There's the problem. You're thinking of these as being lifeboats ejected from the spacecraft. That wasn't the case. The idea was that everyone would climb into these inside the failing spacecraft and then someone in an EVA or IVA suit would pick up the balls, clip them onto a lanyard, and pull them out through the airlock. That's why they the Spaceballs didn't have any propulsion systems on board; it would have been dangerous to have hypergolic or cold gas thrusters stowed inside the Shuttlle.

If the idea sounds super sketchy to you, you're right and NASA agrees. The technology never flew because of the first limitation you mentioned (no way to launch a second shuttle fast enough). The emergency plan was, IIRC, to don IVA pressure suits (the orange ones they used at launch), search for the leak, flood make-up gas to keep pressure in the cabin, and abort to reentry.
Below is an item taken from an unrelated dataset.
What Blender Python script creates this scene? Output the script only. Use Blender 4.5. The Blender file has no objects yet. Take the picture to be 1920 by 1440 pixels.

In the event of a rapid depressurization the make-up gas couldn't handle long enough to don IVA suits then we would have renamed a bunch of high schools. That was the reality of being a shuttle astronaut.

The abort plan for the ISS is almost precisely what you describe. Whenever anything major goes wrong, (fire, leak, etc) they can pile into the abort spacecraft (Soyuz or crew dragon), and abort to reentry if the situation cannot be controlled. There are always enough abort craft attached to the spacecraft to hold all of the crew aboard.